Records from a data source:
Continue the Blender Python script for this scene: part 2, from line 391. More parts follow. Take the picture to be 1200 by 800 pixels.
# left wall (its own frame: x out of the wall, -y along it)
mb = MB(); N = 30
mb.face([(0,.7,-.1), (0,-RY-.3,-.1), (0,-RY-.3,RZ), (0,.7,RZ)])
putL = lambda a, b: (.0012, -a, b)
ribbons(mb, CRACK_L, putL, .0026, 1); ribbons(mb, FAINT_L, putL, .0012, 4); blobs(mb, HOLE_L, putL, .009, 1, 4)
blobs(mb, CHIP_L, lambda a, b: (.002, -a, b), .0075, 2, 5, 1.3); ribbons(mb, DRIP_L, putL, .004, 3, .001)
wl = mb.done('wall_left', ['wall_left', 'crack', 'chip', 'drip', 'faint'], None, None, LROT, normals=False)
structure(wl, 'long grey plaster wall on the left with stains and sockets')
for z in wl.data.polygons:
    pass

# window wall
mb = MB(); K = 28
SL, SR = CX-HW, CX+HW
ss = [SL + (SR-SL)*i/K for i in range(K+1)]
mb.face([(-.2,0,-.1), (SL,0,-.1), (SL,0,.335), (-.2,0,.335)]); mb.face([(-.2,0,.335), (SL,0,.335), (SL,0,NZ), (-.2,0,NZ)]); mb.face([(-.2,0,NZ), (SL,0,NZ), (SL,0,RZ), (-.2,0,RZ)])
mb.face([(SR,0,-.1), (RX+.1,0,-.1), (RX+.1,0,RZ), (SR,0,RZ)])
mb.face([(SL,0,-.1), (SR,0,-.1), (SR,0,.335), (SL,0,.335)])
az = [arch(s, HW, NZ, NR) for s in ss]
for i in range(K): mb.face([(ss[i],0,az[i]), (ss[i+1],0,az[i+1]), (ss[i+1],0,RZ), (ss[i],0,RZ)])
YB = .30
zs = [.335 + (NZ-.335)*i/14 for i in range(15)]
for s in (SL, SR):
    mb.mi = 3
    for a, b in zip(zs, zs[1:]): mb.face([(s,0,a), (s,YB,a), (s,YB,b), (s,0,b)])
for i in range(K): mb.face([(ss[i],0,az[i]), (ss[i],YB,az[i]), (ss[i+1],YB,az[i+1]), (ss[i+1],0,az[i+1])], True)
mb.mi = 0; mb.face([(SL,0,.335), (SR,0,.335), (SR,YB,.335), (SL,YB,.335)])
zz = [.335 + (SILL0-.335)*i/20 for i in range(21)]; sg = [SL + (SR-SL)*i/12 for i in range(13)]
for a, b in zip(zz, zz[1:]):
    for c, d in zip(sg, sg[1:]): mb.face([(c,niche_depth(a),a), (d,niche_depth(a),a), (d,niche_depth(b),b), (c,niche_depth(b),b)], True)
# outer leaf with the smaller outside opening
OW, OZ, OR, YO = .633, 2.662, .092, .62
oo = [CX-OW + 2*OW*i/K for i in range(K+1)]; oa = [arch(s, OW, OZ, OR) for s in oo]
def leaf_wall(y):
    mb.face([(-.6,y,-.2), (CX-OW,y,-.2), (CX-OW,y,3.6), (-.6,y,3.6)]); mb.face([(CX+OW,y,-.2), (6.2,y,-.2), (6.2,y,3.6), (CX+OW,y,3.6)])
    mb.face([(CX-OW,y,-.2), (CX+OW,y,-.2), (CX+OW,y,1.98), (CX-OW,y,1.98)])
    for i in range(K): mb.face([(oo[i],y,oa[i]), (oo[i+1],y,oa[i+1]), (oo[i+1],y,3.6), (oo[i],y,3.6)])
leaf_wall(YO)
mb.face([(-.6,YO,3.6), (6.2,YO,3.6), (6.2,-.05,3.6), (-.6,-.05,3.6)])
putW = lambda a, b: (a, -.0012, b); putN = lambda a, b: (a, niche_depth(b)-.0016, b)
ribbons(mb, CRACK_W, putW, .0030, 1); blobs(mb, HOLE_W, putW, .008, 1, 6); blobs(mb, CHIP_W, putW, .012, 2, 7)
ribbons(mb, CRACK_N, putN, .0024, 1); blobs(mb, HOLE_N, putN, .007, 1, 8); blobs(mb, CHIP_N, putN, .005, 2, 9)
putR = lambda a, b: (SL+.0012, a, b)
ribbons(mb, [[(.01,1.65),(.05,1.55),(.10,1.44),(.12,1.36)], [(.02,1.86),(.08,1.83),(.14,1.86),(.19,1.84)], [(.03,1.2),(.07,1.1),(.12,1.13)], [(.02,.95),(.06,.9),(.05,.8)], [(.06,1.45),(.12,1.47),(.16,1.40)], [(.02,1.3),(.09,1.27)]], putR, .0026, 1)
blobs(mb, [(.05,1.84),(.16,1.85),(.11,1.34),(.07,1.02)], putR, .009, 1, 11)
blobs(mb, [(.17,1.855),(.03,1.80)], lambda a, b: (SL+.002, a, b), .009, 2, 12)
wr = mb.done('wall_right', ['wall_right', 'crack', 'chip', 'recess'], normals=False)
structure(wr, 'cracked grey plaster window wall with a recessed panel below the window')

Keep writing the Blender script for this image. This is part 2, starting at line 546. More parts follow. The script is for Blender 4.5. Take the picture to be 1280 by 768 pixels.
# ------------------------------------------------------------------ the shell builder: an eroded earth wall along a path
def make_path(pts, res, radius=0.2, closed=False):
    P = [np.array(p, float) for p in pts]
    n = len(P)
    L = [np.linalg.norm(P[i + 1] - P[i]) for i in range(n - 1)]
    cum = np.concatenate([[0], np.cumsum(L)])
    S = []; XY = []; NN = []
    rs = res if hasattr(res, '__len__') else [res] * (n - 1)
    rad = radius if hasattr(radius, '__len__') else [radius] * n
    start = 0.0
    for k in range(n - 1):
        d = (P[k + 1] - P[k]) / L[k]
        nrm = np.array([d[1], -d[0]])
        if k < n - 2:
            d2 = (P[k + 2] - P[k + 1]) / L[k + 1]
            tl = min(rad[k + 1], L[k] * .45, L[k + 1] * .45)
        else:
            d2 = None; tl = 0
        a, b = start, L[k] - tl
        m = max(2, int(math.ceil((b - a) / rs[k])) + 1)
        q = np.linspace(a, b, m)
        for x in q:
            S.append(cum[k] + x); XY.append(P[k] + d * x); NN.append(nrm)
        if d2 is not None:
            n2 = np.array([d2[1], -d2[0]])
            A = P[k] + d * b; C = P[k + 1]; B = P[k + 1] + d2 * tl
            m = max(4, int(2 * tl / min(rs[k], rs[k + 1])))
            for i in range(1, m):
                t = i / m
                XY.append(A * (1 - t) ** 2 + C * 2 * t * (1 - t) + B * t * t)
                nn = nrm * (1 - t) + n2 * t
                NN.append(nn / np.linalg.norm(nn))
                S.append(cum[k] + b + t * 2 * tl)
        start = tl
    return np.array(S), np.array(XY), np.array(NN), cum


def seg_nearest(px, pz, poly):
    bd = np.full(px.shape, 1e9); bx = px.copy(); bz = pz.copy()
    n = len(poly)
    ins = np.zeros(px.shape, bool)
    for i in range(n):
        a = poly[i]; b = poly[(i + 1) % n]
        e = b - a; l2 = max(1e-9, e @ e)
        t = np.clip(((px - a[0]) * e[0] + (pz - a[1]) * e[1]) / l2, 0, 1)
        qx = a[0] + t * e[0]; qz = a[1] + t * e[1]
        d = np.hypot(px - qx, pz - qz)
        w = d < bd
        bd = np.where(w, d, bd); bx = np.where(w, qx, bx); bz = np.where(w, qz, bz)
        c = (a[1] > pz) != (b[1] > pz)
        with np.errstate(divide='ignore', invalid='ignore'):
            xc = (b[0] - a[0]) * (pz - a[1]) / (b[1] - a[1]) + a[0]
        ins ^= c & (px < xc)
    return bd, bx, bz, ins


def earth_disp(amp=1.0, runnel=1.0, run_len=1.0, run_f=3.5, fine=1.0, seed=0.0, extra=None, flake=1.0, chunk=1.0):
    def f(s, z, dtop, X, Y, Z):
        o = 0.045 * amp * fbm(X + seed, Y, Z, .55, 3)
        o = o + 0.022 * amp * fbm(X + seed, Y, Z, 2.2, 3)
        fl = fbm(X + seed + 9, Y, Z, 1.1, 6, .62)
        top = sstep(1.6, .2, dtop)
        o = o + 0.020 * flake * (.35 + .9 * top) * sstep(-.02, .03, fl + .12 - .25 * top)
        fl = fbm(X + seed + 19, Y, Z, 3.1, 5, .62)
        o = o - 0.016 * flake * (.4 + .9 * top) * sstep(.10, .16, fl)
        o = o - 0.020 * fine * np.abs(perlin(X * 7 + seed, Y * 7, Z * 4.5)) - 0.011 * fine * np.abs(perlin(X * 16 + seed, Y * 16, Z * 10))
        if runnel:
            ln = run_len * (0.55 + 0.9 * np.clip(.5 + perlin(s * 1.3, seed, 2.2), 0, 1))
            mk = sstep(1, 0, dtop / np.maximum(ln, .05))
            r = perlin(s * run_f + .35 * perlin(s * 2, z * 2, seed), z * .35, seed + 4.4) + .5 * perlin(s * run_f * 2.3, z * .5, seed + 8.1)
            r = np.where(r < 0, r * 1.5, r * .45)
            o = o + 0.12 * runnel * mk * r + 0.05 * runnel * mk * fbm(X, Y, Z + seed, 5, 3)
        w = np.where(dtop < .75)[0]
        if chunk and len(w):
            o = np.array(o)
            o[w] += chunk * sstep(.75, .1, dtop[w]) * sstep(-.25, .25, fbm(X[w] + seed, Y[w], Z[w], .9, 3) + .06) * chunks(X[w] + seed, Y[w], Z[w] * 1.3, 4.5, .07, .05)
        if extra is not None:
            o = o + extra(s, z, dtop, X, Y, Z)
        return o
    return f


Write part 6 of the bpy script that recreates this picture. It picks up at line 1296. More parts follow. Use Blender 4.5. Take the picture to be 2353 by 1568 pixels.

▶ Work to do
Say the number of lines in the listing that hold "Blender", with no added words.

▶ Task output
3